= BRIEF =
Copy down all of the data underneath, exactly as shown.
— Start —
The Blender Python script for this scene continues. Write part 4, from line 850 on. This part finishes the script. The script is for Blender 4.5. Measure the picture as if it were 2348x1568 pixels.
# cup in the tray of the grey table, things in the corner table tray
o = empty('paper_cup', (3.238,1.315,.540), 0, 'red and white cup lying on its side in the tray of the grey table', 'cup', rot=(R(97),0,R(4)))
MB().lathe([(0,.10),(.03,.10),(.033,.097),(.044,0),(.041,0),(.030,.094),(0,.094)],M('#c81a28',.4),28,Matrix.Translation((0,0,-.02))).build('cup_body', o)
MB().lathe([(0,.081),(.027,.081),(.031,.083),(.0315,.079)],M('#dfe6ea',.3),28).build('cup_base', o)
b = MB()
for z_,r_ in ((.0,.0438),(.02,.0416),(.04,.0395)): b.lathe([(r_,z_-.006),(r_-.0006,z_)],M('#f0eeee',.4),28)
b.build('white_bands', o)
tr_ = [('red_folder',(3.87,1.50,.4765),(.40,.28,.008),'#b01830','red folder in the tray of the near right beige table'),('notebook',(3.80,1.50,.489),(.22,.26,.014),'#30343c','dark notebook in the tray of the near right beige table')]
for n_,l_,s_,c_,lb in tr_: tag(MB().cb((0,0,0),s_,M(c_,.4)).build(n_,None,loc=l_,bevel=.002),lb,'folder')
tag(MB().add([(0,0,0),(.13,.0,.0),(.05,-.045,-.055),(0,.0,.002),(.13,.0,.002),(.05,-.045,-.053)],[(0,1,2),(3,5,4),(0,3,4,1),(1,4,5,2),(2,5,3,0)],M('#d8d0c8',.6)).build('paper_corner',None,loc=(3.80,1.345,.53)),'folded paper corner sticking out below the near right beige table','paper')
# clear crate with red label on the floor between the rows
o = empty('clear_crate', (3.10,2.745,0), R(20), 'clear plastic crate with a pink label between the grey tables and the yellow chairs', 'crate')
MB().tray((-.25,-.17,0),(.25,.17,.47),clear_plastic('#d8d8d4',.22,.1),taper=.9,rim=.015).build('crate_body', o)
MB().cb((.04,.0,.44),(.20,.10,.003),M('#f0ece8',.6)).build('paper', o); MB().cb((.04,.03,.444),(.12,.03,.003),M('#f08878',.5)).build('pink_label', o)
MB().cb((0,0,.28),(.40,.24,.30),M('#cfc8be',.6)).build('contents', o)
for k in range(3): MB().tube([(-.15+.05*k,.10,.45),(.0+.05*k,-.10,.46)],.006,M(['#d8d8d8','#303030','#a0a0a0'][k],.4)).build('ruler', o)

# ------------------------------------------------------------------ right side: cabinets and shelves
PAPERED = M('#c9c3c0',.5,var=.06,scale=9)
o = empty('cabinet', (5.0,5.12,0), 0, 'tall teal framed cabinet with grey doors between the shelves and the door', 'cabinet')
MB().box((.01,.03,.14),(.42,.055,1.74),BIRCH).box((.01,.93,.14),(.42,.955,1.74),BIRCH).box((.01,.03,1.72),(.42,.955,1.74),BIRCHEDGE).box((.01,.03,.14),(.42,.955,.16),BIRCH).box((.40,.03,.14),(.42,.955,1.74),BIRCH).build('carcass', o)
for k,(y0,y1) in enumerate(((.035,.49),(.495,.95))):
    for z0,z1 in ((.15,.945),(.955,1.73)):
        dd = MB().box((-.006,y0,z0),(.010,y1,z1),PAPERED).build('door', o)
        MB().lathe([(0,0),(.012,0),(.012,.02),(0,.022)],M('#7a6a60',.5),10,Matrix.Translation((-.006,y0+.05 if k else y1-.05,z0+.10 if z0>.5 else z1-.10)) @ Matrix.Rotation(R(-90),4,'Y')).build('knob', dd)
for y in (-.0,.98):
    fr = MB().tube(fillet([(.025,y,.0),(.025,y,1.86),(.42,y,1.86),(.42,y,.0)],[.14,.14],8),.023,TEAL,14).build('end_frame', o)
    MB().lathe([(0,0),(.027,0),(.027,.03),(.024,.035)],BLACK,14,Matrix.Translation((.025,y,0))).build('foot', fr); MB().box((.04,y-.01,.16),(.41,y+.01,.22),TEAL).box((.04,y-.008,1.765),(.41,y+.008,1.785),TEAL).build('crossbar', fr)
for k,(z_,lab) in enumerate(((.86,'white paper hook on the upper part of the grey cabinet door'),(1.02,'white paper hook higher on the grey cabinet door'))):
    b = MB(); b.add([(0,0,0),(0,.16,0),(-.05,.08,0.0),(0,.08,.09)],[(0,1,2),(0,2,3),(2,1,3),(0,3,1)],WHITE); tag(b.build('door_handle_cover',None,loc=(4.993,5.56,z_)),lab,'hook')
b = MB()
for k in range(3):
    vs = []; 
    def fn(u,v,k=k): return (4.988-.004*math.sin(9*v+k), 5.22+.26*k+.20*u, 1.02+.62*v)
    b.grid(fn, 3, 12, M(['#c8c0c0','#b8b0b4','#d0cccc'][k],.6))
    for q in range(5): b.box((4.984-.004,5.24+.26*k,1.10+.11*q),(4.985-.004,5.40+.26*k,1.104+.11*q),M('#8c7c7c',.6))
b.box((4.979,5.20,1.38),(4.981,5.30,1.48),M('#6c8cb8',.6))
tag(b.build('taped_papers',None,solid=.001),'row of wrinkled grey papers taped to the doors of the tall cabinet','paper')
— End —
= WRITTEN ANSWER =
The Blender Python script for this scene continues. Write part 4, from line 850 on. This part finishes the script. The script is for Blender 4.5. Measure the picture as if it were 2348x1568 pixels.
# cup in the tray of the grey table, things in the corner table tray
o = empty('paper_cup', (3.238,1.315,.540), 0, 'red and white cup lying on its side in the tray of the grey table', 'cup', rot=(R(97),0,R(4)))
MB().lathe([(0,.10),(.03,.10),(.033,.097),(.044,0),(.041,0),(.030,.094),(0,.094)],M('#c81a28',.4),28,Matrix.Translation((0,0,-.02))).build('cup_body', o)
MB().lathe([(0,.081),(.027,.081),(.031,.083),(.0315,.079)],M('#dfe6ea',.3),28).build('cup_base', o)
b = MB()
for z_,r_ in ((.0,.0438),(.02,.0416),(.04,.0395)): b.lathe([(r_,z_-.006),(r_-.0006,z_)],M('#f0eeee',.4),28)
b.build('white_bands', o)
tr_ = [('red_folder',(3.87,1.50,.4765),(.40,.28,.008),'#b01830','red folder in the tray of the near right beige table'),('notebook',(3.80,1.50,.489),(.22,.26,.014),'#30343c','dark notebook in the tray of the near right beige table')]
for n_,l_,s_,c_,lb in tr_: tag(MB().cb((0,0,0),s_,M(c_,.4)).build(n_,None,loc=l_,bevel=.002),lb,'folder')
tag(MB().add([(0,0,0),(.13,.0,.0),(.05,-.045,-.055),(0,.0,.002),(.13,.0,.002),(.05,-.045,-.053)],[(0,1,2),(3,5,4),(0,3,4,1),(1,4,5,2),(2,5,3,0)],M('#d8d0c8',.6)).build('paper_corner',None,loc=(3.80,1.345,.53)),'folded paper corner sticking out below the near right beige table','paper')
# clear crate with red label on the floor between the rows
o = empty('clear_crate', (3.10,2.745,0), R(20), 'clear plastic crate with a pink label between the grey tables and the yellow chairs', 'crate')
MB().tray((-.25,-.17,0),(.25,.17,.47),clear_plastic('#d8d8d4',.22,.1),taper=.9,rim=.015).build('crate_body', o)
MB().cb((.04,.0,.44),(.20,.10,.003),M('#f0ece8',.6)).build('paper', o); MB().cb((.04,.03,.444),(.12,.03,.003),M('#f08878',.5)).build('pink_label', o)
MB().cb((0,0,.28),(.40,.24,.30),M('#cfc8be',.6)).build('contents', o)
for k in range(3): MB().tube([(-.15+.05*k,.10,.45),(.0+.05*k,-.10,.46)],.006,M(['#d8d8d8','#303030','#a0a0a0'][k],.4)).build('ruler', o)

# ------------------------------------------------------------------ right side: cabinets and shelves
PAPERED = M('#c9c3c0',.5,var=.06,scale=9)
o = empty('cabinet', (5.0,5.12,0), 0, 'tall teal framed cabinet with grey doors between the shelves and the door', 'cabinet')
MB().box((.01,.03,.14),(.42,.055,1.74),BIRCH).box((.01,.93,.14),(.42,.955,1.74),BIRCH).box((.01,.03,1.72),(.42,.955,1.74),BIRCHEDGE).box((.01,.03,.14),(.42,.955,.16),BIRCH).box((.40,.03,.14),(.42,.955,1.74),BIRCH).build('carcass', o)
for k,(y0,y1) in enumerate(((.035,.49),(.495,.95))):
    for z0,z1 in ((.15,.945),(.955,1.73)):
        dd = MB().box((-.006,y0,z0),(.010,y1,z1),PAPERED).build('door', o)
        MB().lathe([(0,0),(.012,0),(.012,.02),(0,.022)],M('#7a6a60',.5),10,Matrix.Translation((-.006,y0+.05 if k else y1-.05,z0+.10 if z0>.5 else z1-.10)) @ Matrix.Rotation(R(-90),4,'Y')).build('knob', dd)
for y in (-.0,.98):
    fr = MB().tube(fillet([(.025,y,.0),(.025,y,1.86),(.42,y,1.86),(.42,y,.0)],[.14,.14],8),.023,TEAL,14).build('end_frame', o)
    MB().lathe([(0,0),(.027,0),(.027,.03),(.024,.035)],BLACK,14,Matrix.Translation((.025,y,0))).build('foot', fr); MB().box((.04,y-.01,.16),(.41,y+.01,.22),TEAL).box((.04,y-.008,1.765),(.41,y+.008,1.785),TEAL).build('crossbar', fr)
for k,(z_,lab) in enumerate(((.86,'white paper hook on the upper part of the grey cabinet door'),(1.02,'white paper hook higher on the grey cabinet door'))):
    b = MB(); b.add([(0,0,0),(0,.16,0),(-.05,.08,0.0),(0,.08,.09)],[(0,1,2),(0,2,3),(2,1,3),(0,3,1)],WHITE); tag(b.build('door_handle_cover',None,loc=(4.993,5.56,z_)),lab,'hook')
b = MB()
for k in range(3):
    vs = []; 
    def fn(u,v,k=k): return (4.988-.004*math.sin(9*v+k), 5.22+.26*k+.20*u, 1.02+.62*v)
    b.grid(fn, 3, 12, M(['#c8c0c0','#b8b0b4','#d0cccc'][k],.6))
    for q in range(5): b.box((4.984-.004,5.24+.26*k,1.10+.11*q),(4.985-.004,5.40+.26*k,1.104+.11*q),M('#8c7c7c',.6))
b.box((4.979,5.20,1.38),(4.981,5.30,1.48),M('#6c8cb8',.6))
tag(b.build('taped_papers',None,solid=.001),'row of wrinkled grey papers taped to the doors of the tall cabinet','paper')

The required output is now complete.